Cependant, le Chili est fortement exposé au fluctuations des prix des matières premières : le pays est le premier producteur et exportateur mondial de cuivre et le deuxième producteur mondial de lithium (derrière l’Argentine). Le secteur minier au sens large (auquel le cuivre contribue pour une très large majorité) représente plus de 18% du PIB et un peu plus de 55% du total des exportations.

Le prix du cuivre et les exportations chiliennes ont fortement progressé au cours des premiers mois de l’année (en anticipation des potentielles hausses des tarifs douaniers, annoncées par le gouvernement américain), ce qui a encouragé de nouveaux investissements dans le secteur minier chilien.

D’après les prévisions de l’Agence Internationale de l’Energie, la demande de cuivre devrait rester solide en 2025 et 2026. Même en cas de ralentissement plus marqué qu’attendu de la demande chinoise (50% de la demande mondiale), l’émergence de nouveaux marchés (Inde et Vietnam notamment) devrait permettre de maintenir le dynamisme de la demande mondiale. Côté offre, plusieurs problèmes techniques et besoins de maintenance limiteront la production au Pérou, en République démocratique du Congo et au Panama. Bien que la commission nationale du cuivre ait annoncé augmenter la production chilienne de cuivre de 3% par an en 2025 et 2026 (après plusieurs années de stagnation, également en raison d’opérations de maintenance), cela ne suffira pas à compenser la pénurie au niveau mondial.

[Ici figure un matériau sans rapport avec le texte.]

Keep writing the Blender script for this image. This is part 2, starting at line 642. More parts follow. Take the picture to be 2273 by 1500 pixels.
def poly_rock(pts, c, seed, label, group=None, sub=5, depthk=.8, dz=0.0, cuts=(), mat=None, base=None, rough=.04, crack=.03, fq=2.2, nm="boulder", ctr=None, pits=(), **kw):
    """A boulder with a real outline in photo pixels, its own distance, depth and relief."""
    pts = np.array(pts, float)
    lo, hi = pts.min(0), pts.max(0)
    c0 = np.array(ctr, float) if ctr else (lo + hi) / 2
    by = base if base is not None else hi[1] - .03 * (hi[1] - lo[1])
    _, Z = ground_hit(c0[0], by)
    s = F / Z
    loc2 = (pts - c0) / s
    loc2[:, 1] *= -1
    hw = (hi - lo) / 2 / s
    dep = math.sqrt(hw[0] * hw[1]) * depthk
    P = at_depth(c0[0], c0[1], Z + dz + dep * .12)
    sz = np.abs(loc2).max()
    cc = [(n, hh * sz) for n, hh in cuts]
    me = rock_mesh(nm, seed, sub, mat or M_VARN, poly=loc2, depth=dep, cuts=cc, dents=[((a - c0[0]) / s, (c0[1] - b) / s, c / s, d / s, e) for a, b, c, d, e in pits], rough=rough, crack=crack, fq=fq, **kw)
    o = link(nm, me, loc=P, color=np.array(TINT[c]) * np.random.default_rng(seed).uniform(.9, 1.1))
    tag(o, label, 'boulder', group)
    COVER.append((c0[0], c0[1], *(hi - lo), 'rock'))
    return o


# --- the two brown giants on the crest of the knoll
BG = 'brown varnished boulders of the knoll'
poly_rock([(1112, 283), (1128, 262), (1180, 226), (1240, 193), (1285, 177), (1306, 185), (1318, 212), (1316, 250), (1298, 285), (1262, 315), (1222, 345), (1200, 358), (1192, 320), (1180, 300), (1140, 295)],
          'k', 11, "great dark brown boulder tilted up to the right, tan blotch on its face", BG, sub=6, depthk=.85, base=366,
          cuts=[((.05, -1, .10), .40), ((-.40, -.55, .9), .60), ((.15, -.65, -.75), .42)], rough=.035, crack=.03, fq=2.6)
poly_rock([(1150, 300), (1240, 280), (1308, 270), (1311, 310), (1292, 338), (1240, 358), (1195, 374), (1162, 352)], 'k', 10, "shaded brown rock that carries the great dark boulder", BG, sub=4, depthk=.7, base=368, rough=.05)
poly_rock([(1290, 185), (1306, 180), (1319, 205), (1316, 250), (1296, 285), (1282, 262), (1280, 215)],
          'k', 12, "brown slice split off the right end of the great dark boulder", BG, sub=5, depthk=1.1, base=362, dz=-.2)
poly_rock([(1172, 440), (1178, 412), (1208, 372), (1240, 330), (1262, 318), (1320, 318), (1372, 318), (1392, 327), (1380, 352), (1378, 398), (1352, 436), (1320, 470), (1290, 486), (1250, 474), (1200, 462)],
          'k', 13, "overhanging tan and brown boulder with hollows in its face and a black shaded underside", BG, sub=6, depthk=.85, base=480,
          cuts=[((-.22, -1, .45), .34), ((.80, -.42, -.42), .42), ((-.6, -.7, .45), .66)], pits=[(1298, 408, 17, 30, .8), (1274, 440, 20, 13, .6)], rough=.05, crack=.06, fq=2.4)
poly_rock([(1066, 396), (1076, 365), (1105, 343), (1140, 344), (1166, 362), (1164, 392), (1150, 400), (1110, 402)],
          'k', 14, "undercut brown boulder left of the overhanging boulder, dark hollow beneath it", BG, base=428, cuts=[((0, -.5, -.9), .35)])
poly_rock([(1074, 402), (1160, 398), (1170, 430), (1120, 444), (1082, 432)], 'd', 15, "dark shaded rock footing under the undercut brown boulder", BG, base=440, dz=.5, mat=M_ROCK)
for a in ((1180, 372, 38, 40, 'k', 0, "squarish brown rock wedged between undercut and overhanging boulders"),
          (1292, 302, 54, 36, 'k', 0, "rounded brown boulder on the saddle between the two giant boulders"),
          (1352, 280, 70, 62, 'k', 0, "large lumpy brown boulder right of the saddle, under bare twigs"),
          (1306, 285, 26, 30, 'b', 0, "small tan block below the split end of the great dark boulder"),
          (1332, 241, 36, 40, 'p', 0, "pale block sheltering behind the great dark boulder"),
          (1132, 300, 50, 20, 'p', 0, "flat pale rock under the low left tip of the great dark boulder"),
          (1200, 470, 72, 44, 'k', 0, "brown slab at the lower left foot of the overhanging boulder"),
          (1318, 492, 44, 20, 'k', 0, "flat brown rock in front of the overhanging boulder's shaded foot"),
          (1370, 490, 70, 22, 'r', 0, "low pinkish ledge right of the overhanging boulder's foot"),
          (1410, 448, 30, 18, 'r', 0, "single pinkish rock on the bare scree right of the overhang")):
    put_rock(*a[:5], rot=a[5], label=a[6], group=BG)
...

Au début du mois de juin, les annonces de l’administration Trump concernant le secteur de l’acier et de l’aluminium ont ravivé la crainte d’une hausse des tarifs sur le cuivre. Dans notre scénario central, ces menaces ne seront pas suivies d’effets : environ 12% des exportations chiliennes de cuivre sont destinées aux États-Unis, tandis que le cuivre chilien représente environ 60% des importations américaines de cuivre. Par conséquent, si des droits de douane supplémentaires étaient imposés spécifiquement sur le cuivre, les États-Unis nuiraient principalement à leurs propres importateurs et utilisateurs tout en restant fortement dépendants du Chili.

Par ailleurs, comme plus de la moitié de la capacité mondiale de raffinage se trouve en Chine (ou, comme c’est le cas au Chili, appartient à des entreprises chinoises), la hausse des droits de douane d’un matériau critique se traduirait probablement par une montée substantielle des tensions géopolitiques. Le gouvernement chilien pourrait être soumis à une forte pression de la part de l'administration Trump pour réduire ses liens économiques avec la Chine, son premier partenaire commercial, et surtout l’acteur principal de l’ensemble de la chaîne de valeur des matériaux critiques, et principalement du cuivre et du lithium.

À moyen terme, le possible ralentissement du rythme des avancées de la transition écologique mondiale (lié notamment à la politique économique de l’administration Trump), synonyme de moindre demande de cuivre, représentent un risque important pour l’économie chilienne. En particulier, les prix du cuivre et du lithium ont une incidence directe sur les recettes fiscales et peuvent avoir des répercussions sur l’activité, y compris dans les secteurs non miniers.